Local governments got together in 2015 to buy the rail line for $22 million, with politicians like Kelowna Mayor Walter Gray and Regional District of the North Okanagan Board Chair Rick Fairbairn referring to it as a “multi-modal transportation link.”

On the other hand, the provincial government put out a press release on April 7, 2015 pledging $7.2 million (one-third of the purchase price) for an "Okanagan recreational trail."

“By putting an unused rail line to better use, connecting communities as a cycling and walking trail, there will be even more reasons to get outside,” Clark said in the news release.

Lake Country residents went to referendum in April 2015 and voted 75% in favour of borrowing $2.6 million for their share of the trail.

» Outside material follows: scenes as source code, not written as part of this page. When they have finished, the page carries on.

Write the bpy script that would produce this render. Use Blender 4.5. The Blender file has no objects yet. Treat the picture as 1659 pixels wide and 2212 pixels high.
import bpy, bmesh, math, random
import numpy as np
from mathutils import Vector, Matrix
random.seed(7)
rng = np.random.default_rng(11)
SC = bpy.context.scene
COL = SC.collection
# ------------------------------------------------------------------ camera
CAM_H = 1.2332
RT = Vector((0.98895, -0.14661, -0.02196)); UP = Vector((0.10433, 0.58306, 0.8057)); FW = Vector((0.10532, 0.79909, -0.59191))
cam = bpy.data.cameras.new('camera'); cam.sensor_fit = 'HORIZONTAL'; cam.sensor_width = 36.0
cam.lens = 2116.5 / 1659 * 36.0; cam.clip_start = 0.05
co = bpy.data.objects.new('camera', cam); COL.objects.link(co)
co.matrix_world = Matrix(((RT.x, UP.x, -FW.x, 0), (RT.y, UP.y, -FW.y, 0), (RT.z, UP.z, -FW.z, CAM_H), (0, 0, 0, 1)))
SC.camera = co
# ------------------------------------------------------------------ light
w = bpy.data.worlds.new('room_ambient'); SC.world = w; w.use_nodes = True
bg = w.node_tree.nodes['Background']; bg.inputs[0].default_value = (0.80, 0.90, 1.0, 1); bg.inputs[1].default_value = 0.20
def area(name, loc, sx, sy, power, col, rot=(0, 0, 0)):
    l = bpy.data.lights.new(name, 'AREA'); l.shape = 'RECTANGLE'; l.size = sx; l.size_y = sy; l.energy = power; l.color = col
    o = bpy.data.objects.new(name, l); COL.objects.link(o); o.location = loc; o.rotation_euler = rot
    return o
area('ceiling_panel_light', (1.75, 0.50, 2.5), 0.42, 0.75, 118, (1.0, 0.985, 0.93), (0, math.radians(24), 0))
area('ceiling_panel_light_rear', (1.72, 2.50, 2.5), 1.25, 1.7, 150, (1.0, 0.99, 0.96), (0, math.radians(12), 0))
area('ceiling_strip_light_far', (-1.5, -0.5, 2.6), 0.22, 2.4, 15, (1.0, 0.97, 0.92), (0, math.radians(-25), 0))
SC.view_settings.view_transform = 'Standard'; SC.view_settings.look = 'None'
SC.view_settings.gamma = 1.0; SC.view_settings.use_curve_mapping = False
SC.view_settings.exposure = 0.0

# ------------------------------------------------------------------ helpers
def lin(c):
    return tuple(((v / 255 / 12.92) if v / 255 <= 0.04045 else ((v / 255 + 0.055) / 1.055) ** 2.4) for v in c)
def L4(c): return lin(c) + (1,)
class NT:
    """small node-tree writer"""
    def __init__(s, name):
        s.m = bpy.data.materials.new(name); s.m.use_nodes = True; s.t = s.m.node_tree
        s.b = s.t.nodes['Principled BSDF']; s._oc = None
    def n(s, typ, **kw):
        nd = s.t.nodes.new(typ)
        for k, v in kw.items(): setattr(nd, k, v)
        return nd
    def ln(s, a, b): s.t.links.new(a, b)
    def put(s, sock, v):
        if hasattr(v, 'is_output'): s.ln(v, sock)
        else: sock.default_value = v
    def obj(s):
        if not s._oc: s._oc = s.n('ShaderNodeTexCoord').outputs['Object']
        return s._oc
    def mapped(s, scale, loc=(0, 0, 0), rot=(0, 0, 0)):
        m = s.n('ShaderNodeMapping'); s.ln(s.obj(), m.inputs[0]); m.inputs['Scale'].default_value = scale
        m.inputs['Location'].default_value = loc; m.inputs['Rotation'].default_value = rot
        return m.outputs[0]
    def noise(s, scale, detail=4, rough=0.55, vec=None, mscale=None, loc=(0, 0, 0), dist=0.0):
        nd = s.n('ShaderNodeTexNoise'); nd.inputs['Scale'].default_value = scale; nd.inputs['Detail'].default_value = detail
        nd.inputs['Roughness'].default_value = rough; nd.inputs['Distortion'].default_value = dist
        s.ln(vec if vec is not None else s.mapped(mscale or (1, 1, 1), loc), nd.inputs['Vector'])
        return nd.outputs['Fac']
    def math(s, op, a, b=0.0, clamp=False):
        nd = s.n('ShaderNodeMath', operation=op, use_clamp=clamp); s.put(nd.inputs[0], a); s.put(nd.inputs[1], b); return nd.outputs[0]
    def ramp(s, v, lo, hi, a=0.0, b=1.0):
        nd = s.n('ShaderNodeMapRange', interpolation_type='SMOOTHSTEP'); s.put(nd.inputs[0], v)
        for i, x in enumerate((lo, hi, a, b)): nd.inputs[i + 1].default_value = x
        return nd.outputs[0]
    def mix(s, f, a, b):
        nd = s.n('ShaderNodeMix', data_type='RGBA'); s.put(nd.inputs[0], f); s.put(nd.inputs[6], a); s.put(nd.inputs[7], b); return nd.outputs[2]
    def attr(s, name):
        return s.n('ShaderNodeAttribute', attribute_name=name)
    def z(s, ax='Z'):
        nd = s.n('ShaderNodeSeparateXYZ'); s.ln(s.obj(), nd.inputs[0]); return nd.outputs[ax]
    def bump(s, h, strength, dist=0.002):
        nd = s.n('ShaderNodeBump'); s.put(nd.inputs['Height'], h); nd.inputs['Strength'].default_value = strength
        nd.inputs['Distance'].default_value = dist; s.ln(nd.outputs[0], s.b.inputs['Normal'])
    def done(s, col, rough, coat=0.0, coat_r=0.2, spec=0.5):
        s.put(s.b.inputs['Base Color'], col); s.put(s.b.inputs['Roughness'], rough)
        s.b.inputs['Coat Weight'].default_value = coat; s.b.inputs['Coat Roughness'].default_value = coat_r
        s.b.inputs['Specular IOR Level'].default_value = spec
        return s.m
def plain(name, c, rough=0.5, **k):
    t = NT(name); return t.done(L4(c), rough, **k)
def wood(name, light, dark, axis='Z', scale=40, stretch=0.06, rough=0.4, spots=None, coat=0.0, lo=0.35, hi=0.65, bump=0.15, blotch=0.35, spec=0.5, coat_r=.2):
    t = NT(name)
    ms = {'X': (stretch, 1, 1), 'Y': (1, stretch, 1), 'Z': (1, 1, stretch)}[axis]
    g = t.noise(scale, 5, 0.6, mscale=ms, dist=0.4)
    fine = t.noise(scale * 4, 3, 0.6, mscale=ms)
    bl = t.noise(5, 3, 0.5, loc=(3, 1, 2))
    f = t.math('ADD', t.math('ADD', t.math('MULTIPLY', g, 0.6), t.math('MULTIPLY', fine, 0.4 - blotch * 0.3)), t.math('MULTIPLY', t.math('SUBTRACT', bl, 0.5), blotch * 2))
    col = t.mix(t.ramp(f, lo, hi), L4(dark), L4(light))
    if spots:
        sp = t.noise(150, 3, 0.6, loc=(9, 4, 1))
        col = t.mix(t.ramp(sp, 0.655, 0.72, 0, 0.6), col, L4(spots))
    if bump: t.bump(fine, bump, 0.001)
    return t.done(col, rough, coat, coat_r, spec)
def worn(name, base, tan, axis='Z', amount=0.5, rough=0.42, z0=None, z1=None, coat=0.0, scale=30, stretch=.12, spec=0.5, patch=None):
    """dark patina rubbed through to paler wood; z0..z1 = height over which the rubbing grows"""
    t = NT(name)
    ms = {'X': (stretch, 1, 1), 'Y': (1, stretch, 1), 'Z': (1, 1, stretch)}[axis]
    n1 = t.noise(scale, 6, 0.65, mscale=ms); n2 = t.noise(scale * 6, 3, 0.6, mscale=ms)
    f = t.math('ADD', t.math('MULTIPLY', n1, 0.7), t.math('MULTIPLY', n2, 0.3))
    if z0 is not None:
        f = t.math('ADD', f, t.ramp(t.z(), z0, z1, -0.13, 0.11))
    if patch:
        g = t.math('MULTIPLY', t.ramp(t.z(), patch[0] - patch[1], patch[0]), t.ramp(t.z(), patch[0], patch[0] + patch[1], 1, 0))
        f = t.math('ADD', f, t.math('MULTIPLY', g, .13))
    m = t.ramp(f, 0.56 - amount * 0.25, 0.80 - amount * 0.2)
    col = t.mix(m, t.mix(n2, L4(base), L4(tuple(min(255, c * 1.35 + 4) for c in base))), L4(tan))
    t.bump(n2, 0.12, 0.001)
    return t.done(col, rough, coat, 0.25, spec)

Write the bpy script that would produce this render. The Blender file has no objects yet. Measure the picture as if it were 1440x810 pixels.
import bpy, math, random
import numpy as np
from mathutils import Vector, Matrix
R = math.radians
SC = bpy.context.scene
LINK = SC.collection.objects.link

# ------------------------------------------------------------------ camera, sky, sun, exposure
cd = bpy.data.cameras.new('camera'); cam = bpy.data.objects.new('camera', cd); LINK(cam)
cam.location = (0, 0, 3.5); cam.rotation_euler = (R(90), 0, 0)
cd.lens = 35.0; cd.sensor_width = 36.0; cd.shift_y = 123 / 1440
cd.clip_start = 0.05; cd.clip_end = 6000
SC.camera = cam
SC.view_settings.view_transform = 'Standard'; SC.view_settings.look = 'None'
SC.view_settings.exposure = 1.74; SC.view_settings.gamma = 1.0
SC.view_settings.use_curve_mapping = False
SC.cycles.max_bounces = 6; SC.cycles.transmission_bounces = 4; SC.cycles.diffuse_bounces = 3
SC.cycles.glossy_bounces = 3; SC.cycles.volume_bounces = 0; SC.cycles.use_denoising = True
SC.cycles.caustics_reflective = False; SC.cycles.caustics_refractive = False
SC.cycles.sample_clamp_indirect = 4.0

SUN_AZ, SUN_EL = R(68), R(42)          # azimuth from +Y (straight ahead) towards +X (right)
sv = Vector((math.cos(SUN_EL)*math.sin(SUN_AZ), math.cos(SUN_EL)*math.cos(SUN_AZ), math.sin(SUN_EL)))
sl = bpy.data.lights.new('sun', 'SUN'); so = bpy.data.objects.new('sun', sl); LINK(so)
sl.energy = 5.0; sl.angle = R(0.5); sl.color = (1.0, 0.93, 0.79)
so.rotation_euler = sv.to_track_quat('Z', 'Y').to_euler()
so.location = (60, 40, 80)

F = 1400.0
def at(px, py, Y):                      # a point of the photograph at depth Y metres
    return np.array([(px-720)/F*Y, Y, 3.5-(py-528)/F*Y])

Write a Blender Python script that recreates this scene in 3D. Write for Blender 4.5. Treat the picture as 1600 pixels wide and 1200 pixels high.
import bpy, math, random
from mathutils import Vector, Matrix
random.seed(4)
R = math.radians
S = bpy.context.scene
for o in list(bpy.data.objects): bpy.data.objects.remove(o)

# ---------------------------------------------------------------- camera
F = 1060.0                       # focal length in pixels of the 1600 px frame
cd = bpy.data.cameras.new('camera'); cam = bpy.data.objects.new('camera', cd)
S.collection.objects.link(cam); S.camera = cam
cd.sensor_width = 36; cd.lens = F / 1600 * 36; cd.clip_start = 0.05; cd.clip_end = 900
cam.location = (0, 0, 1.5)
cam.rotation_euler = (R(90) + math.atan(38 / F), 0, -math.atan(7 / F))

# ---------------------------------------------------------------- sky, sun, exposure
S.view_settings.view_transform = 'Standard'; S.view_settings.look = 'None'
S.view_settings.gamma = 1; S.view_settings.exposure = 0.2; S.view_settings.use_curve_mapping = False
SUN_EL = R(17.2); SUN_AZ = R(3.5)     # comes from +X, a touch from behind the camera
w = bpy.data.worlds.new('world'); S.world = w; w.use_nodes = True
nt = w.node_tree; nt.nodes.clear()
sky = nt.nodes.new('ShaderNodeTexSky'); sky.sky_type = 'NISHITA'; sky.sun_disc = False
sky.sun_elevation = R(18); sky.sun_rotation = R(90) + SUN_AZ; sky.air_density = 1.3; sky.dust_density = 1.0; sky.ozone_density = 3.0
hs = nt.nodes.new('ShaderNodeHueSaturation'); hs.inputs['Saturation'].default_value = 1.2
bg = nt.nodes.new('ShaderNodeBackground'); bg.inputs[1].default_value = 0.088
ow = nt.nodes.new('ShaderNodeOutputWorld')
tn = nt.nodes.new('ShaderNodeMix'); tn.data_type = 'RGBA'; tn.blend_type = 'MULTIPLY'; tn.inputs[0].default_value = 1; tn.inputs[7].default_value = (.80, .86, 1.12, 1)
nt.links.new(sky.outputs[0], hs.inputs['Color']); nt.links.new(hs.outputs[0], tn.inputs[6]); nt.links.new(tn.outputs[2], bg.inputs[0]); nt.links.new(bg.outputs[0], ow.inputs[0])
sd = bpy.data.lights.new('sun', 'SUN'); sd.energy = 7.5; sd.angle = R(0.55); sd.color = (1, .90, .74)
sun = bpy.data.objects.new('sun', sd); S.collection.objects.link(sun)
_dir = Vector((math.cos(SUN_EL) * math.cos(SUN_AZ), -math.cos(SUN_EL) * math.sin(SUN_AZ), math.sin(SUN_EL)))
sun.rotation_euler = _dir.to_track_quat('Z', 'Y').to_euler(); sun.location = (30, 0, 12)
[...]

While there was some talk at the time about a light rail transit line down the corridor some day, the focus of most of the discussion was on the creation of a recreational trail.

Shortly after the rail line was purchased, a major community fundraising campaign was launched to raise $7.8 million to build the trail along the 50 km route from downtown Kelowna to Coldstream. It officially opened in the fall of 2018, although land along Duck Lake still has not been transferred from the federal government to the Okanagan Indian Band to complete the link.

“It has always been (multi-modal),” Laurie Posthill, chair of the Friends of Okanagan Rail Trail, told iNFOnews.ca. “When I look back to when we were doing the first campaign to raise money for the trail, it was part of the language that was used.”

The trail is about five metres wide, Vader said. But the corridor itself is a minimum of 20 metres wide.

A normal municipal road right-of-way, with water, sewer and sidewalks, is 20 metres but the road surface for a two-lane road is only seven metres, so there is room for both.

“Not every mile on the rail trail is all the same,” Vader said. “They’re not all equal so, to put rapid transit – as an example – down along Kal Lake would be extremely difficult. More difficult than along the side of Enterprise Way.”

While the corridor is at least 20 metres wide along Kalamalka Lake, some of that includes steep hillsides and rock faces so the “constructability” of a road or rail line would be challenging.

For now, the City of Kelowna studies are focused on the 16 km from downtown to the airport and it will still take a few years before anything is built.

But, Vader said, people need to be aware that it’s more than a local recreational trail. It’s also part of a transportation network spanning the Central Okanagan and beyond.

“Part of the rail trail is recreational but part of it is to get people out of their cars so anything we can do to support people not being on a road in a single-occupancy vehicle, holistically, I think we should support that principle,” Vader said. “The idea is not to remove the rail trail itself and the function that has had for the last five years for recreation and active transportation. Those things can all exist within the corridor.”